Friday, September 27, 2019

Forget it, Jake. It’s Rajasthan.

S.V. Randhawa (Abhay Deol), protagonist of Manorama Six Feet Under (2007) is no Philip Marlowe. He’s a petty bureaucrat, currently suspended for taking bribes. (He’s absolutely guilty, just like the rest of his department, but S.V. is the one who got caught.) He’s a frustrated writer; his only novel, Manorama, sold only two hundred copies, and he’s been reduced to writing for a sleazy pulp detective magazine. And he’s a family man, though he and his wife Nimmi (Gul Panag) are going through a rough patch.

And then the wife (Sarika) of P.P. Rathore (Kulbhushan Kharbanda), Irrigation Minister and the man responsible for the upcoming Rajasthan Vikas Canal, shows up at S.V.’s door and asks him to find out whether her husband is having an affair; as she explains, it’s hard to find a private investigator in small-town Rajasthan, so a writer of detective fiction is the next best thing.

S.V. agrees, because he could use the money, because he’s intrigued by the notion of being a detective for once, and because she’s apparently one of the few people who actually read his book. So he sneaks onto Rathore’s estate, takes a few pictures, hands the film over to the wife without developing it, and congratulates himself on a job reasonably well done.

And then it is time for plot twists. S.V. sees footage of Rathore’s wife on the news, and it is clearly not the woman who hired him. The mysterious woman stops him on the street and tells him that if anything happens to her, he should remember that her name is Manorama, just like in his book, and she’s thirty two. The next morning, the newspaper reports that social worker Manorama Shukla ran into the street and was run over by a truck; the police consider the death a suicide.

S.V. is convinced that Manorama was murdered, and is determined to investigate the case himself, even though his best friend and brother-in-law Brij (Vinay Pathak), a police officer, warns him not to gert involved. S.V. isn’t a trained detective, but he’s a reasonably smart guy, good at improvising, and genre-savvy, and thanks to his magazine work he has a press pass, so his investigation is just successful enough to bring him to the attention of a pair of thugs who are very interested in a) finding out what Manorama told S.V. the night she died, and b) breaking fingers, and the thugs are delighted at the opportunity to combine their two interests.

S.V. refuses to give up the investigation, so a disgusted Nimmi takes their son to her parents’ house to celebrate Diwali. Meanwhile, S.V. meets Sheetal (Raima Sen), Manorama’s roommate, and when she’s attacked and her apartment is ransacked, he allows her to stay with him, which proves to be a mixed blessing; on the one hand he finally has a sympathetic ear and someone who wants to help with the investigation, just as it starts to lead into some very dark places, but on the other hand, keeping an attractive coed in the house while your wife is out of town is a recipe for real trouble.
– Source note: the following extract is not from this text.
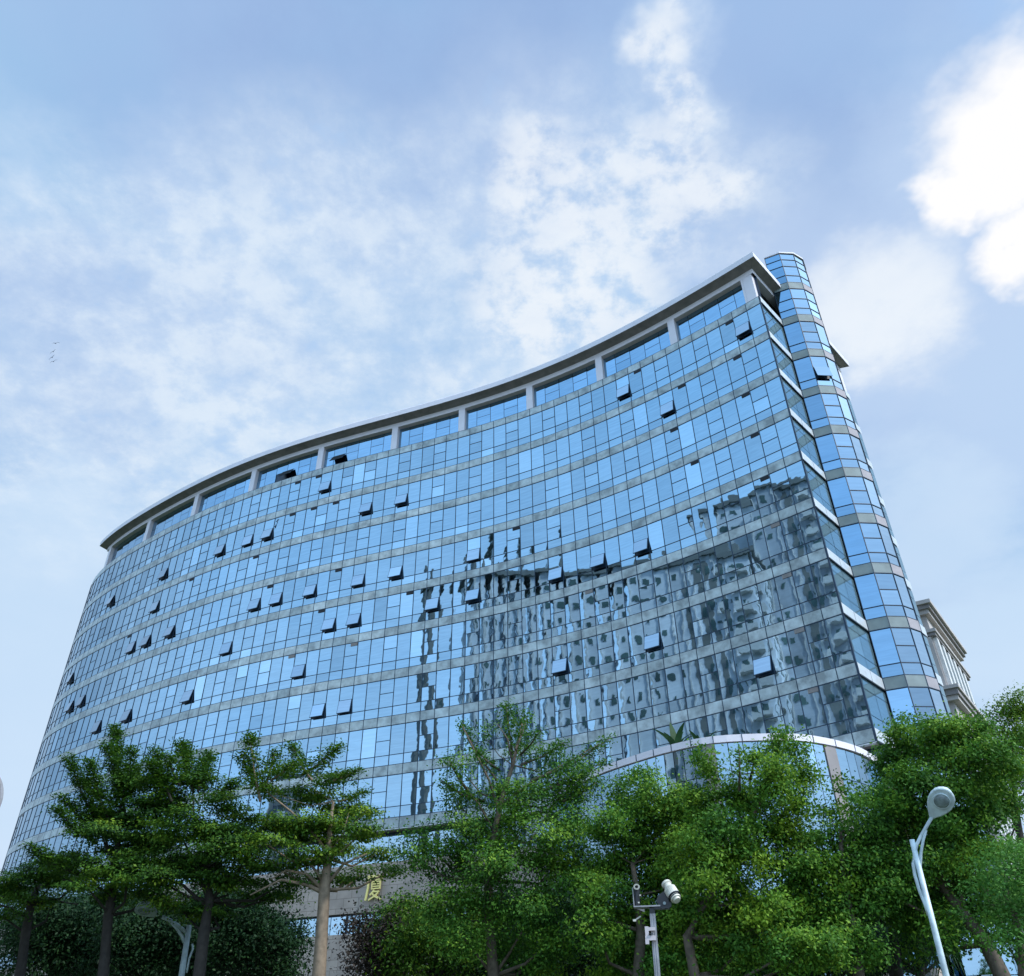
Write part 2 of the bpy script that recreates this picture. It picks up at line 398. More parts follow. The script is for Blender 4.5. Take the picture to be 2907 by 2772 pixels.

Manorama Six Feet Under works on a number of levels. Most importantly, it’s a well-crafted and tightly plotted mystery with an engaging cast and a strong sense of atmosphere. The plot twists are surprising, but make sense given what has preceded them. The writing is exceptional.

The film also works as a conscious homage, a sort of meta-noir. As a writer, S.V. is very aware of noir conventions, rather than blindly falling into them. (And yes, he does provide the occasional voice-over narration.) To a certain extent, it’s S.V.’s expectations that push the story in a noirward direction, though the big reveal is genuinely dark. And while the movie is certainly not realistic, S.V. is believably ineffective as an untrained but intelligent amateur detective; he solves the case in the end, but up until then he’s always two steps behind, and he’s absolutely useless in a fight.

To top it all off, the movie is also occasionally very funny, without ever verging on parody. Manorama Six Feet Under is a fine example of having your cinematic cake and eating it too.